* DATA
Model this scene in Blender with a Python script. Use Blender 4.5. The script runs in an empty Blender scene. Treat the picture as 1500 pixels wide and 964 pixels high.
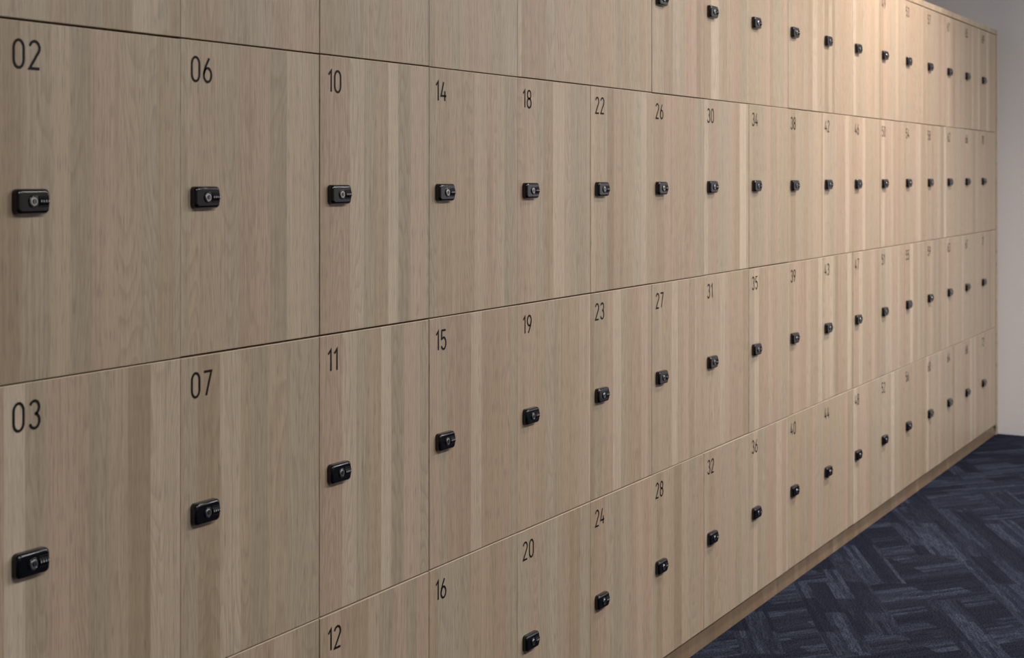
import bpy, bmesh, math, random
from mathutils import Vector, Matrix
random.seed(7)
S = bpy.context.scene
try:
    S.view_settings.view_transform = 'Standard'
    S.view_settings.look = 'None'
except Exception: pass

# ------------------------------------------------------------------ helpers
class N:
    def __init__(s, name):
        s.m = bpy.data.materials.new(name); s.m.use_nodes = True
        s.t = s.m.node_tree; s.b = s.t.nodes['Principled BSDF']
    def n(s, typ, **kw):
        x = s.t.nodes.new(typ)
        for k, v in kw.items(): setattr(x, k, v)
        return x
    def l(s, a, b): s.t.links.new(a, b)
    def math(s, op, a, b=None, c=None, clamp=False):
        x = s.t.nodes.new('ShaderNodeMath'); x.operation = op; x.use_clamp = clamp
        for i, v in enumerate((a, b, c)):
            if v is None: continue
            if isinstance(v, (int, float)): x.inputs[i].default_value = v
            else: s.l(v, x.inputs[i])
        return x.outputs[0]
    def mix(s, f, a, b, bt='MIX'):
        x = s.t.nodes.new('ShaderNodeMix'); x.data_type = 'RGBA'; x.blend_type = bt
        for sock, v in ((x.inputs[0], f), (x.inputs[6], a), (x.inputs[7], b)):
            if isinstance(v, (int, float)): sock.default_value = v
            elif isinstance(v, tuple): sock.default_value = v + (1,) if len(v) == 3 else v
            else: s.l(v, sock)
        return x.outputs[2]
    def ramp(s, f, stops):
        x = s.t.nodes.new('ShaderNodeValToRGB'); r = x.color_ramp
        while len(r.elements) < len(stops): r.elements.new(0.5)
        for e, (p, c) in zip(r.elements, stops):
            e.position = p; e.color = (c, c, c, 1) if isinstance(c, (int, float)) else c + (1,)
        s.l(f, x.inputs[0]); return x.outputs[0]
    def comb(s, x, y, z):
        c = s.t.nodes.new('ShaderNodeCombineXYZ')
        for i, v in enumerate((x, y, z)):
            if isinstance(v, (int, float)): c.inputs[i].default_value = v
            else: s.l(v, c.inputs[i])
        return c.outputs[0]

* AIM
The listing above needs to be output again exactly. Don't include the pictures.

* RESULT OF THE TASK
Model this scene in Blender with a Python script. Use Blender 4.5. The script runs in an empty Blender scene. Treat the picture as 1500 pixels wide and 964 pixels high.
import bpy, bmesh, math, random
from mathutils import Vector, Matrix
random.seed(7)
S = bpy.context.scene
try:
    S.view_settings.view_transform = 'Standard'
    S.view_settings.look = 'None'
except Exception: pass

# ------------------------------------------------------------------ helpers
class N:
    def __init__(s, name):
        s.m = bpy.data.materials.new(name); s.m.use_nodes = True
        s.t = s.m.node_tree; s.b = s.t.nodes['Principled BSDF']
    def n(s, typ, **kw):
        x = s.t.nodes.new(typ)
        for k, v in kw.items(): setattr(x, k, v)
        return x
    def l(s, a, b): s.t.links.new(a, b)
    def math(s, op, a, b=None, c=None, clamp=False):
        x = s.t.nodes.new('ShaderNodeMath'); x.operation = op; x.use_clamp = clamp
        for i, v in enumerate((a, b, c)):
            if v is None: continue
            if isinstance(v, (int, float)): x.inputs[i].default_value = v
            else: s.l(v, x.inputs[i])
        return x.outputs[0]
    def mix(s, f, a, b, bt='MIX'):
        x = s.t.nodes.new('ShaderNodeMix'); x.data_type = 'RGBA'; x.blend_type = bt
        for sock, v in ((x.inputs[0], f), (x.inputs[6], a), (x.inputs[7], b)):
            if isinstance(v, (int, float)): sock.default_value = v
            elif isinstance(v, tuple): sock.default_value = v + (1,) if len(v) == 3 else v
            else: s.l(v, sock)
        return x.outputs[2]
    def ramp(s, f, stops):
        x = s.t.nodes.new('ShaderNodeValToRGB'); r = x.color_ramp
        while len(r.elements) < len(stops): r.elements.new(0.5)
        for e, (p, c) in zip(r.elements, stops):
            e.position = p; e.color = (c, c, c, 1) if isinstance(c, (int, float)) else c + (1,)
        s.l(f, x.inputs[0]); return x.outputs[0]
    def comb(s, x, y, z):
        c = s.t.nodes.new('ShaderNodeCombineXYZ')
        for i, v in enumerate((x, y, z)):
            if isinstance(v, (int, float)): c.inputs[i].default_value = v
            else: s.l(v, c.inputs[i])
        return c.outputs[0]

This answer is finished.